_Brief_
Write out every entry exactly as given, but omit the pictures.

_Records shown_
|---|
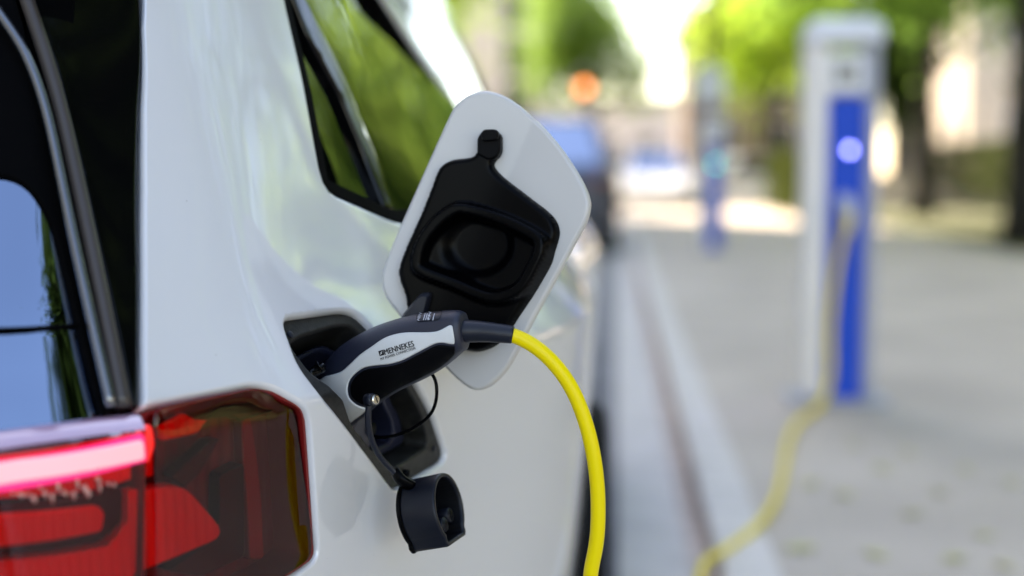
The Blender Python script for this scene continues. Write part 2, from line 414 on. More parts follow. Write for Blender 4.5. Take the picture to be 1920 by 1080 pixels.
o_cab = two(zs, [.06, .036, .018, .006, .0], [.0, .028, .066, .165, .235, .31, .37, .43])
ctrl = np.zeros((NZ, 18, 2))
for i in range(18):
    if i <= 11:
        w = np.clip((i-3)/4, 0, 1); o = o_rear*(1-w)+o_side*w; c = [0]*8+[.06, .42, .84, 1.03]; c = c[i]; o = o*(1-c)+o_cab*c
        ctrl[:, i] = BASE[i]+bn[i]*o[:, None]
    elif i in (12, 13):
        ctrl[:, i, 0] = BASE[i, 0]-o_cab
        ctrl[:, i, 1] = pchip([.2, .9, 1.0, 1.12, 1.3, 1.42, 1.52], [2.5, 2.5, 2.5, 2.5, 2.4, 2.2, 2.05] if i == 12 else [3.5, 3.5, 3.35, 3.25, 3.05, 2.75, 2.45], zs)
    else:
        f = np.array(FRONT[i]); ctrl[:, i, 0] = pchip(ZF, f[:, 0], zs); ctrl[:, i, 1] = pchip(ZF, f[:, 1], zs)
SK = np.zeros((NZ, NT, 3))
SK[..., :2] = np.einsum('ti,zic->ztc', SM, ctrl); SK[..., 2] = zs[:, None]
dT = np.gradient(SK, axis=1); dZ = np.gradient(SK, axis=0); SN = np.cross(dT, dZ); SN /= np.linalg.norm(SN, axis=2)[..., None]
if SN[60, 200] @ np.array([1, -1, 0]) < 0: SN = -SN
DT, DZ = ts[1], zs[1]-zs[0]
class Skin:
    def __init__(s, off=0.): s.off = off
    def __call__(s, V):
        a = np.clip(V[:, 0]/DT, 0, NT-1.001); b = np.clip((V[:, 1]-.2)/DZ, 0, NZ-1.001); i = a.astype(int); j = b.astype(int); u = (a-i)[:, None]; v = (b-j)[:, None]
        def q(A): return (A[j, i]*(1-u)+A[j, i+1]*u)*(1-v)+(A[j+1, i]*(1-u)+A[j+1, i+1]*u)*v
        P, N = q(SK), q(SN); N = N/np.linalg.norm(N, axis=1)[:, None]
        return P+N*s.off, N
idx = np.arange(NZ*NT).reshape(NZ, NT)
quads = np.stack([idx[:-1, :-1], idx[:-1, 1:], idx[1:, 1:], idx[1:, :-1]], -1).reshape(-1, 4)
SKB = BVHTree.FromPolygons([tuple(p) for p in SK.reshape(-1, 3).tolist()], quads.tolist())
def cast(pp):
    """pixels of the photograph to (arc length, height) on the car's skin"""
    out = []
    for p, d in zip(np.atleast_2d(pp), rays(pp)):
        h = SKB.ray_cast(Vector(CAM), Vector(d), 50)
        if h[0] is None: raise ValueError('misses the car: %s' % (p,))
        j, i = divmod(h[2], NT-1); P = np.array(h[0]); v = np.clip((P[2]-zs[j])/DZ, 0, 1)
        A = SK[j, i]*(1-v)+SK[j+1, i]*v; B = SK[j, i+1]*(1-v)+SK[j+1, i+1]*v; u = np.dot(P-A, B-A)/np.dot(B-A, B-A)
        out.append(((i+u)*DT, P[2]))
    return np.array(out)
def t_at(Y):  # arc length where the right flank stands at Y
    return float(np.interp(Y, SK[80, 120:, 1][:int(NT*.55)], ts[120:120+int(NT*.55)]))
skin0 = Skin(0)
T_END = tk[-1]
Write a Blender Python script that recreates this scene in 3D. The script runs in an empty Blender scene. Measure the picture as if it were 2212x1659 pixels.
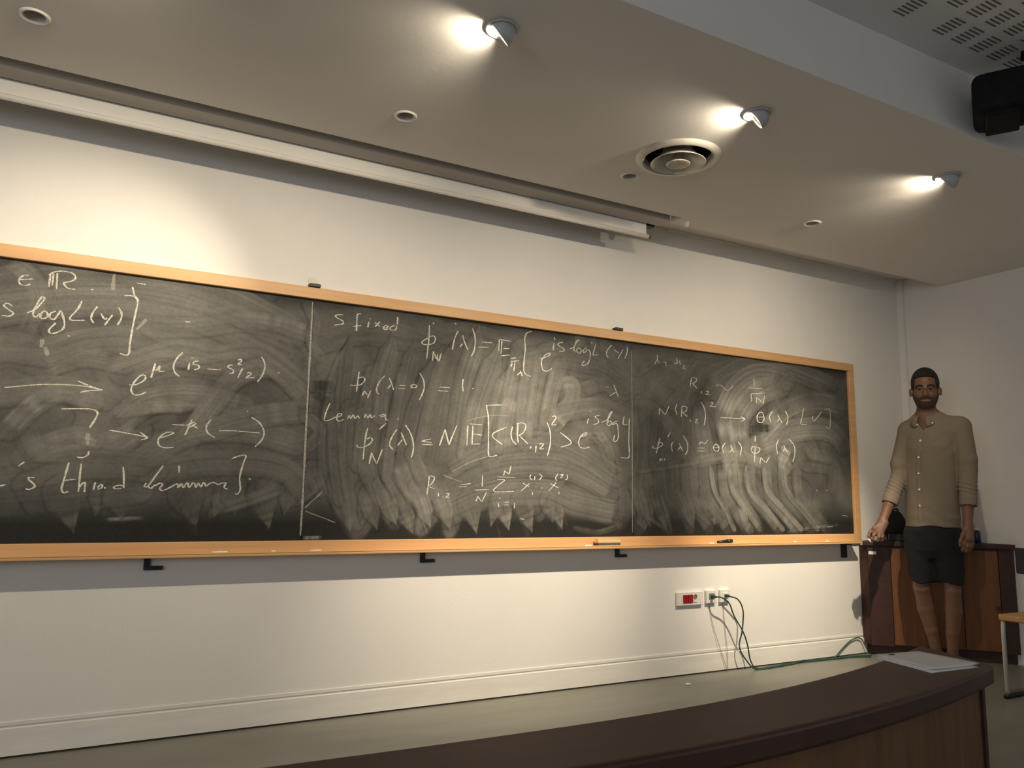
import bpy, bmesh, math, random
import numpy as np
from mathutils import Vector, Matrix

scene = bpy.context.scene
col = scene.collection
random.seed(7)
RNG = np.random.default_rng(11)

# ------------------------------------------------------------------ camera
H = 2.492          # lowered ceiling over the board
HU = 2.778         # upper ceiling of the room
XW = 4.316         # right wall
XL = -4.2          # left wall
YB = -7.6          # back wall
YSTEP = -1.79      # step between the two ceilings

cam_data = bpy.data.cameras.new('camera')
cam_data.sensor_width = 36.0
cam_data.lens = 27.876
cam_data.clip_start = 0.05
cam = bpy.data.objects.new('camera', cam_data)
cam.matrix_world = Matrix((
    (0.873366, -0.0827, -0.479992, -0.930492),
    (-0.486852, -0.119114, -0.865325, -3.594822),
    (0.014389, 0.98943, -0.144293, 0.967686),
    (0, 0, 0, 1)))
col.objects.link(cam)
scene.camera = cam

# ------------------------------------------------------------------ world, exposure, added daylight
world = bpy.data.worlds.new('world')
scene.world = world
world.use_nodes = True
world.node_tree.nodes['Background'].inputs[0].default_value = (0.55, 0.68, 1.0, 1)
world.node_tree.nodes['Background'].inputs[1].default_value = 0.3
vs = scene.view_settings
vs.view_transform = 'Standard'
vs.look = 'None'
vs.exposure = 0.0
vs.gamma = 1.0
vs.use_curve_mapping = False

SPOT_W = 43.0
CORE_W = 190.0      # reflector beam of each wall-washing spotlight
SPILL_W = 10.0       # stray light of the bare bulb inside the eyeball
SPOT_COL = (1.0, 0.84, 0.62)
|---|
_Exercise output_
The Blender Python script for this scene continues. Write part 2, from line 414 on. More parts follow. Write for Blender 4.5. Take the picture to be 1920 by 1080 pixels.
o_cab = two(zs, [.06, .036, .018, .006, .0], [.0, .028, .066, .165, .235, .31, .37, .43])
ctrl = np.zeros((NZ, 18, 2))
for i in range(18):
    if i <= 11:
        w = np.clip((i-3)/4, 0, 1); o = o_rear*(1-w)+o_side*w; c = [0]*8+[.06, .42, .84, 1.03]; c = c[i]; o = o*(1-c)+o_cab*c
        ctrl[:, i] = BASE[i]+bn[i]*o[:, None]
    elif i in (12, 13):
        ctrl[:, i, 0] = BASE[i, 0]-o_cab
        ctrl[:, i, 1] = pchip([.2, .9, 1.0, 1.12, 1.3, 1.42, 1.52], [2.5, 2.5, 2.5, 2.5, 2.4, 2.2, 2.05] if i == 12 else [3.5, 3.5, 3.35, 3.25, 3.05, 2.75, 2.45], zs)
    else:
        f = np.array(FRONT[i]); ctrl[:, i, 0] = pchip(ZF, f[:, 0], zs); ctrl[:, i, 1] = pchip(ZF, f[:, 1], zs)
SK = np.zeros((NZ, NT, 3))
SK[..., :2] = np.einsum('ti,zic->ztc', SM, ctrl); SK[..., 2] = zs[:, None]
dT = np.gradient(SK, axis=1); dZ = np.gradient(SK, axis=0); SN = np.cross(dT, dZ); SN /= np.linalg.norm(SN, axis=2)[..., None]
if SN[60, 200] @ np.array([1, -1, 0]) < 0: SN = -SN
DT, DZ = ts[1], zs[1]-zs[0]
class Skin:
    def __init__(s, off=0.): s.off = off
    def __call__(s, V):
        a = np.clip(V[:, 0]/DT, 0, NT-1.001); b = np.clip((V[:, 1]-.2)/DZ, 0, NZ-1.001); i = a.astype(int); j = b.astype(int); u = (a-i)[:, None]; v = (b-j)[:, None]
        def q(A): return (A[j, i]*(1-u)+A[j, i+1]*u)*(1-v)+(A[j+1, i]*(1-u)+A[j+1, i+1]*u)*v
        P, N = q(SK), q(SN); N = N/np.linalg.norm(N, axis=1)[:, None]
        return P+N*s.off, N
idx = np.arange(NZ*NT).reshape(NZ, NT)
quads = np.stack([idx[:-1, :-1], idx[:-1, 1:], idx[1:, 1:], idx[1:, :-1]], -1).reshape(-1, 4)
SKB = BVHTree.FromPolygons([tuple(p) for p in SK.reshape(-1, 3).tolist()], quads.tolist())
def cast(pp):
    """pixels of the photograph to (arc length, height) on the car's skin"""
    out = []
    for p, d in zip(np.atleast_2d(pp), rays(pp)):
        h = SKB.ray_cast(Vector(CAM), Vector(d), 50)
        if h[0] is None: raise ValueError('misses the car: %s' % (p,))
        j, i = divmod(h[2], NT-1); P = np.array(h[0]); v = np.clip((P[2]-zs[j])/DZ, 0, 1)
        A = SK[j, i]*(1-v)+SK[j+1, i]*v; B = SK[j, i+1]*(1-v)+SK[j+1, i+1]*v; u = np.dot(P-A, B-A)/np.dot(B-A, B-A)
        out.append(((i+u)*DT, P[2]))
    return np.array(out)
def t_at(Y):  # arc length where the right flank stands at Y
    return float(np.interp(Y, SK[80, 120:, 1][:int(NT*.55)], ts[120:120+int(NT*.55)]))
skin0 = Skin(0)
T_END = tk[-1]
Write a Blender Python script that recreates this scene in 3D. The script runs in an empty Blender scene. Measure the picture as if it were 2212x1659 pixels.
import bpy, bmesh, math, random
import numpy as np
from mathutils import Vector, Matrix

scene = bpy.context.scene
col = scene.collection
random.seed(7)
RNG = np.random.default_rng(11)

# ------------------------------------------------------------------ camera
H = 2.492          # lowered ceiling over the board
HU = 2.778         # upper ceiling of the room
XW = 4.316         # right wall
XL = -4.2          # left wall
YB = -7.6          # back wall
YSTEP = -1.79      # step between the two ceilings

cam_data = bpy.data.cameras.new('camera')
cam_data.sensor_width = 36.0
cam_data.lens = 27.876
cam_data.clip_start = 0.05
cam = bpy.data.objects.new('camera', cam_data)
cam.matrix_world = Matrix((
    (0.873366, -0.0827, -0.479992, -0.930492),
    (-0.486852, -0.119114, -0.865325, -3.594822),
    (0.014389, 0.98943, -0.144293, 0.967686),
    (0, 0, 0, 1)))
col.objects.link(cam)
scene.camera = cam

# ------------------------------------------------------------------ world, exposure, added daylight
world = bpy.data.worlds.new('world')
scene.world = world
world.use_nodes = True
world.node_tree.nodes['Background'].inputs[0].default_value = (0.55, 0.68, 1.0, 1)
world.node_tree.nodes['Background'].inputs[1].default_value = 0.3
vs = scene.view_settings
vs.view_transform = 'Standard'
vs.look = 'None'
vs.exposure = 0.0
vs.gamma = 1.0
vs.use_curve_mapping = False

SPOT_W = 43.0
CORE_W = 190.0      # reflector beam of each wall-washing spotlight
SPILL_W = 10.0       # stray light of the bare bulb inside the eyeball
SPOT_COL = (1.0, 0.84, 0.62)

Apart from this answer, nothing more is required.